One observation I would make is that consciousness, popularly conceived, and as I experience it myself, does not exist in the physical world.
There are two properties of consciousness which I suspect we all share (though please do speak up if you don't). Using my consciousness as a model, I experience myself (my consciousness) as a thing existing somewhere behind my eyes, located here, in the present moment. This appears to demonstrate that consciousness appears to, a) be unified spatially, it exists in one central, undistributed place, and, b) it is temporally unified, it is not spread out in time, it exists at an infinitesimally small "here" in time.
Neither of these can be true of any brain process we currently understand. Neurons and neuron assemblies take time to fire and coordinate their activity, so if consciousness is "occurring" then it is occurring spread out in time. Consciousness' perception of itself existing in the here and now is either an illusion, depends on some property of brains not currently known or understood, or isn't happening in the physical brain at all.
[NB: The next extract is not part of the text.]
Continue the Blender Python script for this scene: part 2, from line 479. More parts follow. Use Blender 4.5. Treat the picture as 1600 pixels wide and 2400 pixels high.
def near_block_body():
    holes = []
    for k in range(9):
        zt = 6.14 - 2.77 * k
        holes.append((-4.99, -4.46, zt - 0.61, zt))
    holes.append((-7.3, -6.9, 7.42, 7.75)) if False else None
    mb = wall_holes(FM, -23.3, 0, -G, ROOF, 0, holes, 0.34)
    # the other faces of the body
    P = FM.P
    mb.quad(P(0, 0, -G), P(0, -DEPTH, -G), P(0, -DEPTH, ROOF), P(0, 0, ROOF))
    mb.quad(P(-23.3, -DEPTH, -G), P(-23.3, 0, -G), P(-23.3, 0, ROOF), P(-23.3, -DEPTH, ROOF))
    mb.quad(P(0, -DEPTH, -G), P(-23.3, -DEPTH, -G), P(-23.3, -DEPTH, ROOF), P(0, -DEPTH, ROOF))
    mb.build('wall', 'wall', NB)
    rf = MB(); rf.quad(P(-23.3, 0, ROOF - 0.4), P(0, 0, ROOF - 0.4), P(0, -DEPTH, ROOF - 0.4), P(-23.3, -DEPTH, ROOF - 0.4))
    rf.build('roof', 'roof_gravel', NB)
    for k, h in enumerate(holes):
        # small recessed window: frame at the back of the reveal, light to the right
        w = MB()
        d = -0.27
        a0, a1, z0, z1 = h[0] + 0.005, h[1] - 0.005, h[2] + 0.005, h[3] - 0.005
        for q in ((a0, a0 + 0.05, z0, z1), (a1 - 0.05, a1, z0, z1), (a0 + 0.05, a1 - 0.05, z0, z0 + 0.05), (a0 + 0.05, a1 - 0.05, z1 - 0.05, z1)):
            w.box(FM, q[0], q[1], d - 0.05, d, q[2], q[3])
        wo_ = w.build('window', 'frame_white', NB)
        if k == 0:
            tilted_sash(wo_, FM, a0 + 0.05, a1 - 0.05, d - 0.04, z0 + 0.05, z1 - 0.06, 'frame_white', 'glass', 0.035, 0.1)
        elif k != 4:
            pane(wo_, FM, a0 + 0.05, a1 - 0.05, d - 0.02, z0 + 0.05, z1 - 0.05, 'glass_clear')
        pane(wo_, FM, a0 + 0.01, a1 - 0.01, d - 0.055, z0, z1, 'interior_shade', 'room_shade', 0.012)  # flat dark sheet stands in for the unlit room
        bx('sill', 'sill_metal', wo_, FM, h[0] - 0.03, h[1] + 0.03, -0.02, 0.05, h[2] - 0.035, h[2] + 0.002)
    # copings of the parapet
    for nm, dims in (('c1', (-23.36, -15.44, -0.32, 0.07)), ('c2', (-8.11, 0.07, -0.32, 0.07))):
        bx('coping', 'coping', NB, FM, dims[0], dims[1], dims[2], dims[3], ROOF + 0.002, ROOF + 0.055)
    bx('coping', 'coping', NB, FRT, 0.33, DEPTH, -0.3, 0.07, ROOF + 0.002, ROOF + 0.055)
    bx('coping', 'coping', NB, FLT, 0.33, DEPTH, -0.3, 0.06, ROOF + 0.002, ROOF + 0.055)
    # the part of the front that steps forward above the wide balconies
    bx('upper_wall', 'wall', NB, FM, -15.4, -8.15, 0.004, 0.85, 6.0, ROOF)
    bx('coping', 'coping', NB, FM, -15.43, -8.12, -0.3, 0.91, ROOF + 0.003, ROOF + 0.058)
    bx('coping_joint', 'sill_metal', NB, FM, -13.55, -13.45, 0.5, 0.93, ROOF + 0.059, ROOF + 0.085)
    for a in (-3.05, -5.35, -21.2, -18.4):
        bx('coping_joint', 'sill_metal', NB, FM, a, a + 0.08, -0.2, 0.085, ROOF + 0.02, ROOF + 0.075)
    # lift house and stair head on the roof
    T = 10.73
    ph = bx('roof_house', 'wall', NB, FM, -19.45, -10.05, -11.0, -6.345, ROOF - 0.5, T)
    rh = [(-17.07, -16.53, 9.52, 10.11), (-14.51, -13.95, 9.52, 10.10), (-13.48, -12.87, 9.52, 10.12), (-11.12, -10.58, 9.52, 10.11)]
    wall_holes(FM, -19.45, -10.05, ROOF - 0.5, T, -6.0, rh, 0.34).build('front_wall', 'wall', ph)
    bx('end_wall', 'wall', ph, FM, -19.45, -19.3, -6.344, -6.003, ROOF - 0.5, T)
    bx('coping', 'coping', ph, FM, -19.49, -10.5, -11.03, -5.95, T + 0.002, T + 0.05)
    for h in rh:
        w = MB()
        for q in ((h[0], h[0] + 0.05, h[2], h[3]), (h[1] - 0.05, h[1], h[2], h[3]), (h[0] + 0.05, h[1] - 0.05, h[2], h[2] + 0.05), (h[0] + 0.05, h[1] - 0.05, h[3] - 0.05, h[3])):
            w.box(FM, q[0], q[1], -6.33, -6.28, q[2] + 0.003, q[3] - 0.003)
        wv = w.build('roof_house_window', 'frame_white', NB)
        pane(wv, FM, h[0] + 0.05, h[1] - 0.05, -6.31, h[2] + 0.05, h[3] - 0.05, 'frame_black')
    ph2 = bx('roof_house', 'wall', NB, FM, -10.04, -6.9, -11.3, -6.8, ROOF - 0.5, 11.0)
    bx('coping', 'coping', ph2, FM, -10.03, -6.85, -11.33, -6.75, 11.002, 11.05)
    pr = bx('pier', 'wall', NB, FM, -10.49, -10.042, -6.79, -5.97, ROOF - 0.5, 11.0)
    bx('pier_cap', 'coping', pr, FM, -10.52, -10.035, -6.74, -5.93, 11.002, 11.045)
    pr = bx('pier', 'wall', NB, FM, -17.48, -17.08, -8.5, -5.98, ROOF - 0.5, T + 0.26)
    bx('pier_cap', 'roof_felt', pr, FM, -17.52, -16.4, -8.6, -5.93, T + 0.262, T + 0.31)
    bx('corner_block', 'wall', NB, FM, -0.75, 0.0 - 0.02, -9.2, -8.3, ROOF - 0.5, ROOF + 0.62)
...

Personally, I'm credulous of the latter two hypotheses, especially as I have a model of consciousness which accounts for all of consciousness' properties without need to appeal to such unknowns. (I think, anyway; a lot of dots need connecting, and it would need to undergo rigorous criticism before I was truly satisfied with it.) The other property, that consciousness is unified and localized in one spot, whether behind the eyes, or somewhere else, likewise falls to the same criticism. (See Daniel Dennett's Consciousness Explained for more on the subject.)
In a nutshell, if consciousness is a physical process of the brain, based on known physical processes, then it cannot have the properties which it thinks it does have.